** The exercise **
Faithfully return all lines, omitting every embedded picture.
○ ○ ○ ○
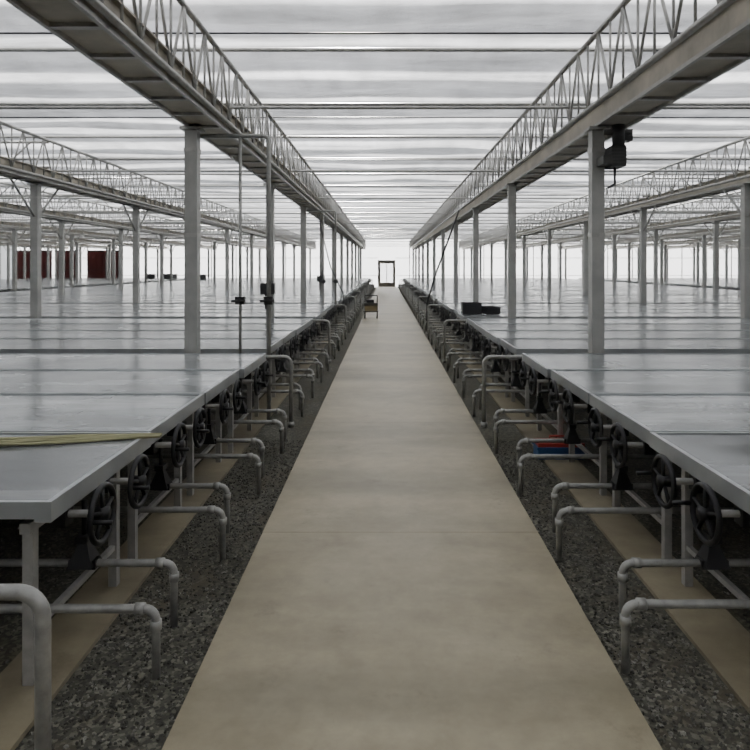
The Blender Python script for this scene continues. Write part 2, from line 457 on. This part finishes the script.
# gravel stones near camera
import numpy as np
rng=np.random.default_rng(2)
t_=(1+5**.5)/2
ico=np.array([(-1,t_,0),(1,t_,0),(-1,-t_,0),(1,-t_,0),(0,-1,t_),(0,1,t_),(0,-1,-t_),(0,1,-t_),(t_,0,-1),(t_,0,1),(-t_,0,-1),(-t_,0,1)])/1.9
icf=[(0,11,5),(0,5,1),(0,1,7),(0,7,10),(0,10,11),(1,5,9),(5,11,4),(11,10,2),(10,7,6),(7,1,8),(3,9,4),(3,4,2),(3,2,6),(3,6,8),(3,8,9),(4,9,5),(2,4,11),(6,2,10),(8,6,7),(9,8,1)]
V=[];F=[]
def scat(x0,x1,y0,y1,n):
    for _ in range(n):
        x=rng.uniform(x0,x1); y=y0+(y1-y0)*rng.uniform(0,1)**1.3; s=rng.uniform(.003,.0085)
        vv=ico*(s*rng.uniform(.7,1.3,3))*(1+rng.uniform(-.15,.15,(12,1)))
        a=rng.uniform(0,6.28); c,sn=math.cos(a),math.sin(a)
        o=len(V)
        for q in vv: V.append((x+q[0]*c-q[1]*sn,y+q[0]*sn+q[1]*c,q[2]+s*.3))
        F.extend([(i+o,j+o,k+o) for i,j,k in icf])
scat(-1.22,PL-.01,1.2,6,4500); scat(PR+.01,1.29,1.2,6,4000); scat(-2.6,-1.51,1.2,4,2000); scat(1.58,2.6,1.2,4,2000)
me=bpy.data.meshes.new('gravel_stones'); me.from_pydata(V,[],F); me.materials.append(STONE)
obj('gravel_stones',me)

# scattering volume added to give the far end its hazy glow
HZ=bpy.data.materials.new('haze_glow'); HZ.use_nodes=True; nt=HZ.node_tree; nt.nodes.clear()
o=N(nt,'ShaderNodeOutputMaterial'); vs_=N(nt,'ShaderNodeVolumeScatter'); vs_.inputs['Density'].default_value=.026
vs_.inputs['Anisotropy'].default_value=.65; L(nt,vs_.outputs[0],o.inputs['Volume'])
m=MB(); m.box((XL+.12,Y0+.02,.04),(XR-.12,Y1-.2,3.6),HZ); obj('haze_glow_volume',m)

# ---------------------------------------------------------------- light
w=bpy.data.worlds.new('World'); S.world=w; w.use_nodes=True
bg=w.node_tree.nodes['Background']; bg.inputs[0].default_value=(.94,.97,1.0,1); bg.inputs[1].default_value=2.6
sd=bpy.data.lights.new('sun','SUN'); sd.energy=32; sd.angle=math.radians(4); sd.color=(1,.975,.93)
so=bpy.data.objects.new('sun',sd); COL.objects.link(so)
d=Vector((.12,-1.8,-1)); so.rotation_euler=d.to_track_quat('-Z','Y').to_euler(); so.location=(0,20,20)

# ---------------------------------------------------------------- camera
c=bpy.data.cameras.new('camera'); c.sensor_width=36; c.lens=36*650/750
c.shift_x=-11/750; c.shift_y=-108/750; c.clip_end=300
co=bpy.data.objects.new('camera',c); co.location=(0,0,1.6); co.rotation_euler=(math.pi/2,0,0); COL.objects.link(co)
S.camera=co
S.view_settings.view_transform='AgX'
S.view_settings.exposure=0.45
○ ○ ○ ○
** Exercise result **
The Blender Python script for this scene continues. Write part 2, from line 457 on. This part finishes the script.
# gravel stones near camera
import numpy as np
rng=np.random.default_rng(2)
t_=(1+5**.5)/2
ico=np.array([(-1,t_,0),(1,t_,0),(-1,-t_,0),(1,-t_,0),(0,-1,t_),(0,1,t_),(0,-1,-t_),(0,1,-t_),(t_,0,-1),(t_,0,1),(-t_,0,-1),(-t_,0,1)])/1.9
icf=[(0,11,5),(0,5,1),(0,1,7),(0,7,10),(0,10,11),(1,5,9),(5,11,4),(11,10,2),(10,7,6),(7,1,8),(3,9,4),(3,4,2),(3,2,6),(3,6,8),(3,8,9),(4,9,5),(2,4,11),(6,2,10),(8,6,7),(9,8,1)]
V=[];F=[]
def scat(x0,x1,y0,y1,n):
    for _ in range(n):
        x=rng.uniform(x0,x1); y=y0+(y1-y0)*rng.uniform(0,1)**1.3; s=rng.uniform(.003,.0085)
        vv=ico*(s*rng.uniform(.7,1.3,3))*(1+rng.uniform(-.15,.15,(12,1)))
        a=rng.uniform(0,6.28); c,sn=math.cos(a),math.sin(a)
        o=len(V)
        for q in vv: V.append((x+q[0]*c-q[1]*sn,y+q[0]*sn+q[1]*c,q[2]+s*.3))
        F.extend([(i+o,j+o,k+o) for i,j,k in icf])
scat(-1.22,PL-.01,1.2,6,4500); scat(PR+.01,1.29,1.2,6,4000); scat(-2.6,-1.51,1.2,4,2000); scat(1.58,2.6,1.2,4,2000)
me=bpy.data.meshes.new('gravel_stones'); me.from_pydata(V,[],F); me.materials.append(STONE)
obj('gravel_stones',me)

# scattering volume added to give the far end its hazy glow
HZ=bpy.data.materials.new('haze_glow'); HZ.use_nodes=True; nt=HZ.node_tree; nt.nodes.clear()
o=N(nt,'ShaderNodeOutputMaterial'); vs_=N(nt,'ShaderNodeVolumeScatter'); vs_.inputs['Density'].default_value=.026
vs_.inputs['Anisotropy'].default_value=.65; L(nt,vs_.outputs[0],o.inputs['Volume'])
m=MB(); m.box((XL+.12,Y0+.02,.04),(XR-.12,Y1-.2,3.6),HZ); obj('haze_glow_volume',m)

# ---------------------------------------------------------------- light
w=bpy.data.worlds.new('World'); S.world=w; w.use_nodes=True
bg=w.node_tree.nodes['Background']; bg.inputs[0].default_value=(.94,.97,1.0,1); bg.inputs[1].default_value=2.6
sd=bpy.data.lights.new('sun','SUN'); sd.energy=32; sd.angle=math.radians(4); sd.color=(1,.975,.93)
so=bpy.data.objects.new('sun',sd); COL.objects.link(so)
d=Vector((.12,-1.8,-1)); so.rotation_euler=d.to_track_quat('-Z','Y').to_euler(); so.location=(0,20,20)

# ---------------------------------------------------------------- camera
c=bpy.data.cameras.new('camera'); c.sensor_width=36; c.lens=36*650/750
c.shift_x=-11/750; c.shift_y=-108/750; c.clip_end=300
co=bpy.data.objects.new('camera',c); co.location=(0,0,1.6); co.rotation_euler=(math.pi/2,0,0); COL.objects.link(co)
S.camera=co
S.view_settings.view_transform='AgX'
S.view_settings.exposure=0.45